Tag Archives: Blended Learning

It’s not homeschool, It’s not online schooling: It’s called Blended Learning

Re-enrollment for my son to attend the public charter school was today. As an educator, it is hard for me to sit in a room filled with parents and listen to how the public school system sucks, and how they bash the state of Hawaii for demanding students to take Hawaiiana as a history credit, and why certain things aren’t done “like that” on the mainland, etc.

As a parent, I agree with certain things, but as a classroom teacher, I cringe at some of their remarks, regardless of how true their less than satisfactory experience may be, but I also sympathize with the educators of the school’s administration.

The school recently went through WASC accreditation, and that isn’t fun. I’m a focus group leader with my own school and understand challenges with meeting the internal school reform with nationwide school mandates. But as a parent, whose child is attending this school, I am invested in knowing how all this plays out to affect my son.

Not homeschooling
Just because you keep a kid at home and teach him or her at home is not homeschooling. We learned that we were not homeschoolers, because of course, the school is still a K-12 public school, but with special circumstances, they are a charter school.

Benefits
Like homeschooling, there are concerns about the social nature to learning. Blended learning formats can be effective for preventative measures (keep away from the junk of public schools) or pacing (individualized acceleration or customized learning).

Not an online school
Just because much of the curriculum is online, the program, the lessons, the assistance from the learning coach to go over lessons on the computer, and assessed by the set online curriculum, it is not an online school.

Benefits
Choosing the right online curriculum can be an organized way to provide learning for an individual student. There are also other ways for the learning coach to modify or enhance the learning to meet the specified needs of the child without starting from scratch or creating an entire curriculum.

Face-to-Face
On certain days, students must attend the Learning Center where students gather in a class with certified teachers to review questions, labs, lessons that were harder to grasp and learning can be offered by a real-live teacher.

In general, the blended learning concept can make an ideal environment for learning to occur. From the public school setting, I try to provided different aspects of the blended learning concept for my own students, incorporating the three various areas: face-to-face learning, online collaboration and self-paced learning.

All good educators, I think, will incorporate much of these strategies, because it goes hand in hand with best practices especially incorporating technology into the curriculum.

However, as I’ve chosen the public charter school scenario for my own son, I see an ugly mess of classroom teachers and administration trying to figure things out.

As a teacher and a parent,  I have the same reservations about whether my son’s core teachers know, or even feel confident with what they are doing to provide learning to happen for my own son and their students. I can’t say I sympathize, either as a teacher or a parent.

I will always advocate for what I think is best for my son first and foremost.

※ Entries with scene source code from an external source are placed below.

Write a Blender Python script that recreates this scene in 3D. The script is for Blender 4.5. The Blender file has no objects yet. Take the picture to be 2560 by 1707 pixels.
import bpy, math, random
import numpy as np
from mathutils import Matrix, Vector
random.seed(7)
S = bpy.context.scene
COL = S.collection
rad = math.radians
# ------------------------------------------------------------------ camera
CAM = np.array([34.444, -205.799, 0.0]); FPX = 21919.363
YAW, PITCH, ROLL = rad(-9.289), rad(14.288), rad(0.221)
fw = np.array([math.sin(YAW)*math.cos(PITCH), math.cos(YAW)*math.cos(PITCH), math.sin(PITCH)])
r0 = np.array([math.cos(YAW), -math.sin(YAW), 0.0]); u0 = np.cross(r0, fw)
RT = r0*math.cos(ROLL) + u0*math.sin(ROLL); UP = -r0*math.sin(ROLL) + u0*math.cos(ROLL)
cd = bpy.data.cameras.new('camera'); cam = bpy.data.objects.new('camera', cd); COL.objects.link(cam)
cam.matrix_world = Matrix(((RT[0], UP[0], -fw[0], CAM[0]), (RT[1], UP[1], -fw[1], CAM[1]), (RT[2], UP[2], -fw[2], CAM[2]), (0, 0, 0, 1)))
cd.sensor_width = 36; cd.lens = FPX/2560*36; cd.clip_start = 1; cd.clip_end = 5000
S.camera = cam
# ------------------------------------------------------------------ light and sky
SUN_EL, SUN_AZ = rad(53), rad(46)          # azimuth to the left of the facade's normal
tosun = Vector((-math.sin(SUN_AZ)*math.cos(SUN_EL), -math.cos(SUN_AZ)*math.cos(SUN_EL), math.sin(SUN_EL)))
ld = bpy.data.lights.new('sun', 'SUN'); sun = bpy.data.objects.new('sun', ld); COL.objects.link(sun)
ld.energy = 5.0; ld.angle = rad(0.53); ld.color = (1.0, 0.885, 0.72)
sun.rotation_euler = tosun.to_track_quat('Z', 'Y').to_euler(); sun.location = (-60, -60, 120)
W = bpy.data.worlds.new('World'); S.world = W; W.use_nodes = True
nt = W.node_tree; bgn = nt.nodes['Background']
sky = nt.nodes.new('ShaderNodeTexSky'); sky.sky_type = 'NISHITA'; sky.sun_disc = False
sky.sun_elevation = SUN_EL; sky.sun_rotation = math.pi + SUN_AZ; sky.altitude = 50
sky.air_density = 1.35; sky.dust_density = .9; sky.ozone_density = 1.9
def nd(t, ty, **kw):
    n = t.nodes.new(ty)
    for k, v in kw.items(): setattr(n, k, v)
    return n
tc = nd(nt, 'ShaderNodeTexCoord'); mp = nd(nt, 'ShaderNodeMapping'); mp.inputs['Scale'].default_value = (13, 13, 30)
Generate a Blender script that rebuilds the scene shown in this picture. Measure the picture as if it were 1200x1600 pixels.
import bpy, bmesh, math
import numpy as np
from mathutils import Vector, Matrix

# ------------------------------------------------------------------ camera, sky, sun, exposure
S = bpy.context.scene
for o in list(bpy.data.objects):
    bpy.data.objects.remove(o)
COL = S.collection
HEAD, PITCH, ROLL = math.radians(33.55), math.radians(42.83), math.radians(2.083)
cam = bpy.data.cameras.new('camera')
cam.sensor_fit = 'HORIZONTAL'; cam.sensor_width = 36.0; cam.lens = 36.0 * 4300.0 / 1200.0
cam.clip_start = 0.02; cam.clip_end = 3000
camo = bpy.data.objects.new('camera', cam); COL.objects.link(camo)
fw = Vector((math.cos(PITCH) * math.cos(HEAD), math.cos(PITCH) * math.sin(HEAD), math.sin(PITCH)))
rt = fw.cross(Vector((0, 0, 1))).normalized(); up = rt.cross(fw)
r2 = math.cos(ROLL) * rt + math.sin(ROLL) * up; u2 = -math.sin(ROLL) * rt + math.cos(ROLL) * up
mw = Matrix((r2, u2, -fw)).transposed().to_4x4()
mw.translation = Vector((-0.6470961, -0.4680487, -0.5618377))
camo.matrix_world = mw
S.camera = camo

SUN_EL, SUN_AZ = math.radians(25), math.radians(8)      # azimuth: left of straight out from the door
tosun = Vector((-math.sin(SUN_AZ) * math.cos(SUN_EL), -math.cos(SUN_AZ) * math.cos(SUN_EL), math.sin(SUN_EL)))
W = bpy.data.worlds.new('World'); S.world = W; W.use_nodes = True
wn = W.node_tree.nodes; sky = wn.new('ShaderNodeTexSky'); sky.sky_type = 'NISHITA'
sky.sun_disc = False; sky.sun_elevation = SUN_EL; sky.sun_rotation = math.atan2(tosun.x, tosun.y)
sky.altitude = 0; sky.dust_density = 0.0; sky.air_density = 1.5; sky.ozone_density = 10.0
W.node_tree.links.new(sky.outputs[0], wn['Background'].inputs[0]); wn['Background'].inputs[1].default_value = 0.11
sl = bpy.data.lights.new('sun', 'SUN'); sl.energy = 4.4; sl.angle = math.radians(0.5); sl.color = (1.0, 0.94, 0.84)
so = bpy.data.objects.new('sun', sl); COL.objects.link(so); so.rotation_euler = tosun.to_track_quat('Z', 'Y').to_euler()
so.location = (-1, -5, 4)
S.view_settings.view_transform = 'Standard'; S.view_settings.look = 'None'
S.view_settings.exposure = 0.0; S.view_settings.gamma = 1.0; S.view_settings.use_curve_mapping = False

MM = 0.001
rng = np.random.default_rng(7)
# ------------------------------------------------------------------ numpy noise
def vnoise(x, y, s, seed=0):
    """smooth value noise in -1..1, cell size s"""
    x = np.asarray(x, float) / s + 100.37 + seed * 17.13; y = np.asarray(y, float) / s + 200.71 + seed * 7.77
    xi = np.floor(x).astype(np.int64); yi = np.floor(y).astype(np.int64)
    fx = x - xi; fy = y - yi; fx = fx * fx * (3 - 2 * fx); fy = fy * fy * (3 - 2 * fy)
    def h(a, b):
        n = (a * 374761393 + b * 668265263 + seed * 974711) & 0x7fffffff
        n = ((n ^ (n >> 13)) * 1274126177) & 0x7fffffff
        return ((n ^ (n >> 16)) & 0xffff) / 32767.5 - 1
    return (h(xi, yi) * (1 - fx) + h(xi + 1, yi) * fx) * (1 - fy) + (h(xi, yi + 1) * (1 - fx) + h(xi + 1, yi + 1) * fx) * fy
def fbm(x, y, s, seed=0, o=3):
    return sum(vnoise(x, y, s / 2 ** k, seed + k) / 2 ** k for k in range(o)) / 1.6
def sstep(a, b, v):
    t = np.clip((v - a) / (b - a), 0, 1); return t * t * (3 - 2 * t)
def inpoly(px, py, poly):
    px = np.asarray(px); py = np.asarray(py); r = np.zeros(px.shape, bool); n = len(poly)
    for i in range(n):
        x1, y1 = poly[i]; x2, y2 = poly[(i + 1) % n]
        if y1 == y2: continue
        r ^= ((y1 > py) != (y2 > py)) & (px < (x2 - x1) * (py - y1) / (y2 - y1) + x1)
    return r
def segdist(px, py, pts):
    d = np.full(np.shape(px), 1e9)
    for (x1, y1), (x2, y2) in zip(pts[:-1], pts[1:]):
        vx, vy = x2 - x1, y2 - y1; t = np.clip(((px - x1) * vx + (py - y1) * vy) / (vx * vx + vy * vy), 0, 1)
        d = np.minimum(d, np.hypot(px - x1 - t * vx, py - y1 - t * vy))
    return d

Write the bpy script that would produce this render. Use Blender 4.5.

Do I expect that these people need to have it all figured out? I do. I really do.

Do think it is fair for parents of my own students to expect me to have it all figured out when it comes to their own children’s education (and what I provide them)? I guess I do too.

When it comes to our children, they deserve the best. There are too many changes masked as reform for their good, but unfortunately, they are the guinea pigs in the process. And if the children suffer, we all do.